### What needs to be done
Write out exactly the lines from the line with "Keep writing the" through the line with "21.6), fm).obj('neck', 'brass_turned', root)", both ends included, and no other line.

### Record list
■ ■ ■
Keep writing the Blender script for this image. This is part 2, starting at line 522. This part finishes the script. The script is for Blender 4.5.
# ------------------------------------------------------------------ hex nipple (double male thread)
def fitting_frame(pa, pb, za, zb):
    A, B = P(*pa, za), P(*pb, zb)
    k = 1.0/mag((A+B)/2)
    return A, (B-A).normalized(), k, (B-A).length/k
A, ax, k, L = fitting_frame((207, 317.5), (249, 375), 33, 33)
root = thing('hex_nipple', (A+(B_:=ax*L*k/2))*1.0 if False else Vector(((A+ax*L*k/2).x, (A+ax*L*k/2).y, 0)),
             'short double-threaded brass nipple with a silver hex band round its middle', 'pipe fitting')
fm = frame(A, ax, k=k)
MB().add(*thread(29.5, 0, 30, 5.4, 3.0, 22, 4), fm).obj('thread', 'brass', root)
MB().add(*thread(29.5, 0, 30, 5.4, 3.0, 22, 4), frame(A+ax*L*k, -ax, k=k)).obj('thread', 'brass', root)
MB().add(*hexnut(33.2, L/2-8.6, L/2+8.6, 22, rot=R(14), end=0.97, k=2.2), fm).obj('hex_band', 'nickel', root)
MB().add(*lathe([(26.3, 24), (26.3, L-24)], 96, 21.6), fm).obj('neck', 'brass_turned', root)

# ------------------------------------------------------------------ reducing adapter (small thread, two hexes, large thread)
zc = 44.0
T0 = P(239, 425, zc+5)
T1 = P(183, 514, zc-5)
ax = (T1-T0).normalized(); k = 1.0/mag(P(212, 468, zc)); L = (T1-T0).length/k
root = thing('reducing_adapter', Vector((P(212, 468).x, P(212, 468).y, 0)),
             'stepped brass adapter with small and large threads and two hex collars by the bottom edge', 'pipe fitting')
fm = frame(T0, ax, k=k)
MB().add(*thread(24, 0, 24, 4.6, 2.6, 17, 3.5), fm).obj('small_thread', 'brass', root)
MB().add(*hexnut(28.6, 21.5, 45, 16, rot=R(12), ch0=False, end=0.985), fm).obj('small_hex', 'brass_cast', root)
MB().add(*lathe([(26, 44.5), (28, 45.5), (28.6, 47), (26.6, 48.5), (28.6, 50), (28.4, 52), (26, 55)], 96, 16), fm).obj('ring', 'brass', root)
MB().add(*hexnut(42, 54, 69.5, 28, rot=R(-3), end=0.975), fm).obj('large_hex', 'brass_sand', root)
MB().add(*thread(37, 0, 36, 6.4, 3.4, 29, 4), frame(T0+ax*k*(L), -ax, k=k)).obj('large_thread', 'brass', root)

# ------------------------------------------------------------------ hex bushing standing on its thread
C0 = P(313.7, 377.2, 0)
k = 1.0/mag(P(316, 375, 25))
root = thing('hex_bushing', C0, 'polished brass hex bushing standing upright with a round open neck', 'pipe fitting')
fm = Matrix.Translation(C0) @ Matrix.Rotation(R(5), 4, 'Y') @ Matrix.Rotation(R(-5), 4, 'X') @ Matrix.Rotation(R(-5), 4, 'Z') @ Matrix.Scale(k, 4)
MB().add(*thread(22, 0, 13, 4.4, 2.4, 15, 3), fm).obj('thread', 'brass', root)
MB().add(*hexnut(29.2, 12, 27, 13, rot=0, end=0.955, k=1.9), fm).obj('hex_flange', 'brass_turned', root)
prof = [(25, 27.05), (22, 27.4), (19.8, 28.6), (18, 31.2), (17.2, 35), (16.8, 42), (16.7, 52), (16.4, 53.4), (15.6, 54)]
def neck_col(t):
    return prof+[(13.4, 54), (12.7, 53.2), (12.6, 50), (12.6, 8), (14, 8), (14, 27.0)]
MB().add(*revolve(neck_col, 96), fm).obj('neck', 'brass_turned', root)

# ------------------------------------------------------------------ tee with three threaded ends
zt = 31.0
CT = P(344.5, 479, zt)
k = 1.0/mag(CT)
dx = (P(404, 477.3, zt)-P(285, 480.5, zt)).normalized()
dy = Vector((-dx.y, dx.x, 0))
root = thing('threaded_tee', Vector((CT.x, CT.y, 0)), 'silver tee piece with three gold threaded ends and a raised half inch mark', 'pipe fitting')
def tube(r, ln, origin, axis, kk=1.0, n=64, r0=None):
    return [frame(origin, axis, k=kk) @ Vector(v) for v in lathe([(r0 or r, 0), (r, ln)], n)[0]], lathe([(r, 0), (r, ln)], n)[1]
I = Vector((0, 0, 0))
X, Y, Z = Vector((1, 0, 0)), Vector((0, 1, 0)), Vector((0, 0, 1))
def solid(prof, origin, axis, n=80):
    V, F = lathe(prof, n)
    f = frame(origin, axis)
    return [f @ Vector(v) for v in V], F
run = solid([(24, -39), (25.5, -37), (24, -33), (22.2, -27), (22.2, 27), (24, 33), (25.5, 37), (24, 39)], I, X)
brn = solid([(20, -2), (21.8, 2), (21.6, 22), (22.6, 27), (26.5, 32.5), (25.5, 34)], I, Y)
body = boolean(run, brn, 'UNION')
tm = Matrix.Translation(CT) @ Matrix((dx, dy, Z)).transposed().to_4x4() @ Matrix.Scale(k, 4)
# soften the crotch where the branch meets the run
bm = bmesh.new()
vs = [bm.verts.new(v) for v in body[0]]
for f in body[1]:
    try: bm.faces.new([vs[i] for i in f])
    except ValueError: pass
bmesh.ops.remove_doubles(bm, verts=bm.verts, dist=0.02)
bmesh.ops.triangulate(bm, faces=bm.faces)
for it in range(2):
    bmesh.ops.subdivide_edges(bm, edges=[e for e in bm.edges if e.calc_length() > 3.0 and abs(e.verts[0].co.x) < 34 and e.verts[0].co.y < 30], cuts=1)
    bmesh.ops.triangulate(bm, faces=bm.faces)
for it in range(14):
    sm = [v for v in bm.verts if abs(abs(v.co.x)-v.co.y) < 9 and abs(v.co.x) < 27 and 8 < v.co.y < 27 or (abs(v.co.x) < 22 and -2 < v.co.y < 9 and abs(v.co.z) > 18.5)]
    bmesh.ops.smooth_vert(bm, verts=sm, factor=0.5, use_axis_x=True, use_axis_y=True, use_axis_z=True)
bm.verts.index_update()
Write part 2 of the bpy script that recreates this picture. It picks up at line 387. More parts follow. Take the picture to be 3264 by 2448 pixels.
■ ■ ■
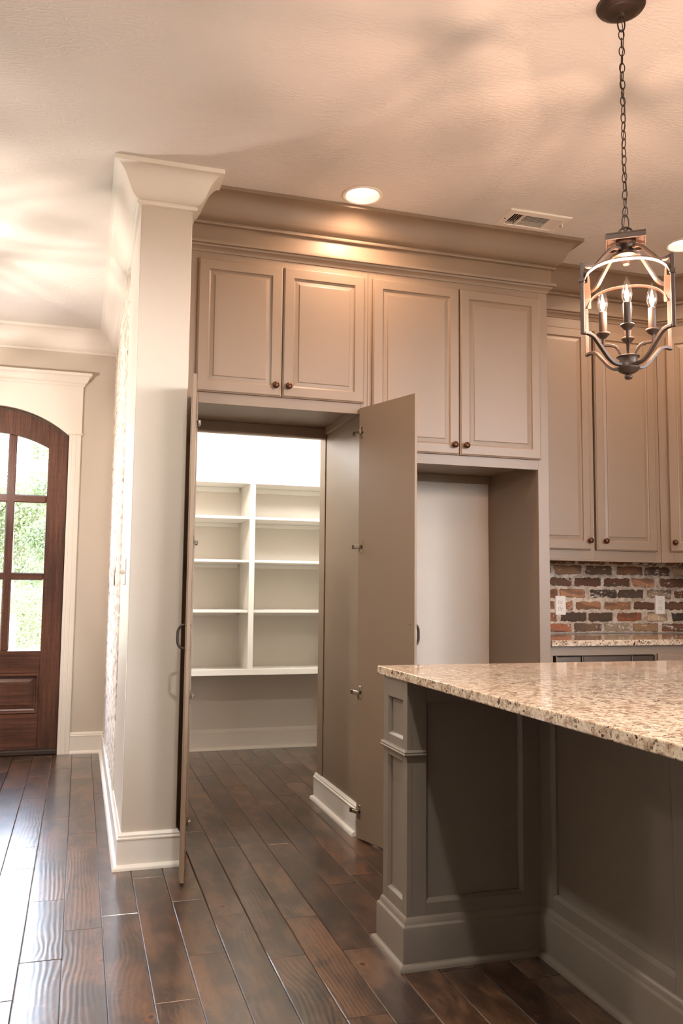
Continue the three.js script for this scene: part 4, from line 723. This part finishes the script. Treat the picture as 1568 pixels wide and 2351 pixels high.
■ ■ ■
### Answer for the task
Keep writing the Blender script for this image. This is part 2, starting at line 522. This part finishes the script. The script is for Blender 4.5.
# ------------------------------------------------------------------ hex nipple (double male thread)
def fitting_frame(pa, pb, za, zb):
    A, B = P(*pa, za), P(*pb, zb)
    k = 1.0/mag((A+B)/2)
    return A, (B-A).normalized(), k, (B-A).length/k
A, ax, k, L = fitting_frame((207, 317.5), (249, 375), 33, 33)
root = thing('hex_nipple', (A+(B_:=ax*L*k/2))*1.0 if False else Vector(((A+ax*L*k/2).x, (A+ax*L*k/2).y, 0)),
             'short double-threaded brass nipple with a silver hex band round its middle', 'pipe fitting')
fm = frame(A, ax, k=k)
MB().add(*thread(29.5, 0, 30, 5.4, 3.0, 22, 4), fm).obj('thread', 'brass', root)
MB().add(*thread(29.5, 0, 30, 5.4, 3.0, 22, 4), frame(A+ax*L*k, -ax, k=k)).obj('thread', 'brass', root)
MB().add(*hexnut(33.2, L/2-8.6, L/2+8.6, 22, rot=R(14), end=0.97, k=2.2), fm).obj('hex_band', 'nickel', root)
MB().add(*lathe([(26.3, 24), (26.3, L-24)], 96, 21.6), fm).obj('neck', 'brass_turned', root)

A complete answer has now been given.